Monday, November 04, 2019

Imagine The World We Could Create



Human babies are born with their full capacity to see, but they are unable to focus or move their eyes in a coordinated way. Their visual world is therefore blurry and gray. Babies must learn to see, much in the way they will later learn to walk and talk.

The way sight works is that particles of light, photons, alter the receptors in our retinas. Our bodies then convert that into electricity, which becomes information. We must then assemble this information into what we've come to understand as the visual world. In other words, our minds must learn to create what we see, which means, in a very real sense, that babies are born seeing the world as it actually is without the intervention of the human mind and must then, over the course of the next several years, learn how to not just passively see like a camera might, but to actively make the world.

It's amazing to think about and even more so when we consider that this is the process involved with all our senses: our minds must learn to convert abstract sensations into what we see, hear, smell, taste and touch, and this is a process that is carried out during most of our preschool years. We are literally learning to create the world. Is it any wonder that scientists working for NASA found that a full 98 percent of four and five years olds they tested fell into the category of "creative genius," while only two percent of adults do. 

As adults, reality is a kind of settled science in the sense that we long ago learned how to assemble the information provided by the particles and waves of the universe into what we perceive to be real. Young children are still in the process of learning to create, their brains making form from formlessness, sense from senselessness, and concreteness from abstraction. It is a mind-boggling process, work that can only be done by a creative genius.
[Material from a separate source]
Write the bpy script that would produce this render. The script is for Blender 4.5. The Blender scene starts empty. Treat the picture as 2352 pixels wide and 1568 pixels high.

This is what we interrupt when we insist upon inflicting our agendas on young children, foisting mere memorization and ciphering upon them, insisting that they "learn" whatever it is we've decided they must learn, succumbing to a reality that is not of their own creation. This is the reason that the first five years must remain sacred, a time when we allow these creative geniuses the time, space, and freedom to do what they are designed to do, which is learn to create reality. And if we could succeed at this, if we could, say, allow one single generation this sacred time in which to genuinely play as they are designed to do, perhaps more than two in 100 of us would emerge with their capacity for creative genius intact. Imagine the world we could create.